With the gift card transaction, no record needs to be kept of the gun seller. One can even avoid having to carry an old rifle down the street to a police station. Imagine a neighborhood merchant, busy making house calls near the end of every month, summoned by phone or text message. To avoid this merchant having to carry around anything worth stealing, suppose that each gift card has a detachable ID tag with a hole big enough to clear the screw shaft.
A long self-tapping screw with a hex head, manufactured in sizes to fit the various calibers, driven by a hex socket on an electric screwdriver, then ruins the barrel beyond repair, instantly reducing the gun’s value to that of scrap metal. The cash card is detached from the affixed tag and handed over.
When the merchant delivers the ruined gun with tag to a “Gun Disposal Center” the next day, the matching gift card is activated once it is verified that the gun is not a look-alike toy. The merchant is paid a $50 commission.

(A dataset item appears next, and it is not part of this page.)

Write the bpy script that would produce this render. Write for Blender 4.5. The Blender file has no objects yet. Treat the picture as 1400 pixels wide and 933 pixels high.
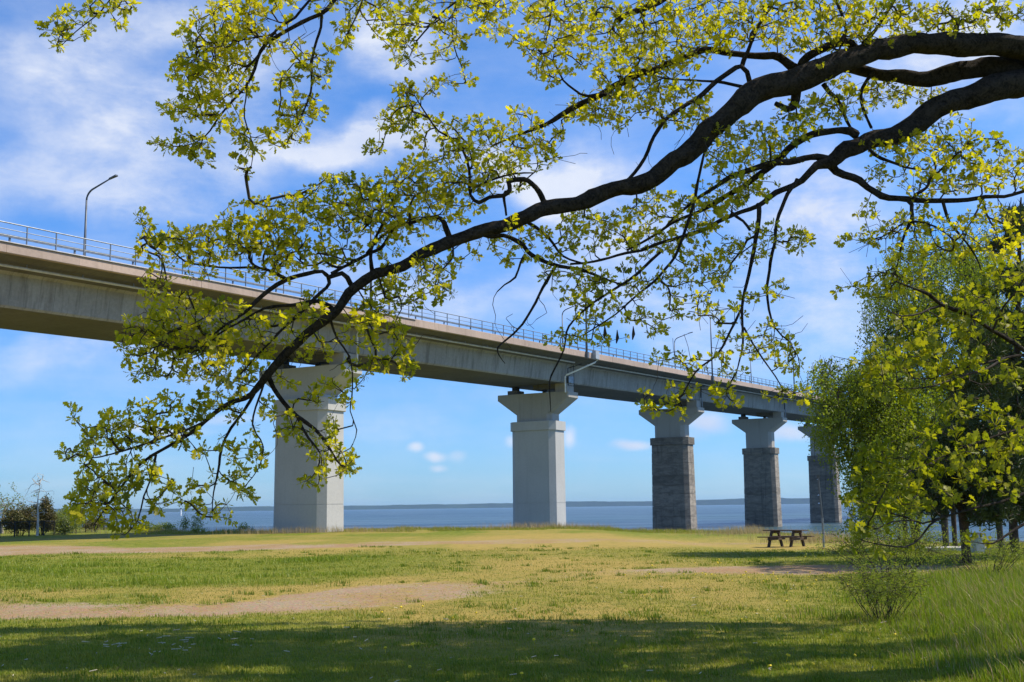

Civic groups might compete with the freelance merchants to raise money for community projects. Most of their volunteers would already be familiar with guns and electric screwdrivers. Centers would need to register them for getting paid, give them some initial supplies, show videos about how to detect toy guns, others on how to assure guns are unloaded, how to select the right self-tapping screw for the barrel’s caliber (start with the largest and stick with the first one to drop in an inch before jamming), and how to hold the gun flat against a hard flat surface while its barrel is then ruined by torquing in the jammed self-tapping screw. Some buyers will carry around a vacuum-footed bench vise to keep the gun from rotating. Still, it is a remarkably small toolkit to carry; cargo pants would suffice.
So, it appears to be easy to reduce easy gun availability over a few years. To buy up half of the four hundred million guns might cost $50b over a few years but some of the commissions would find their way into civic projects.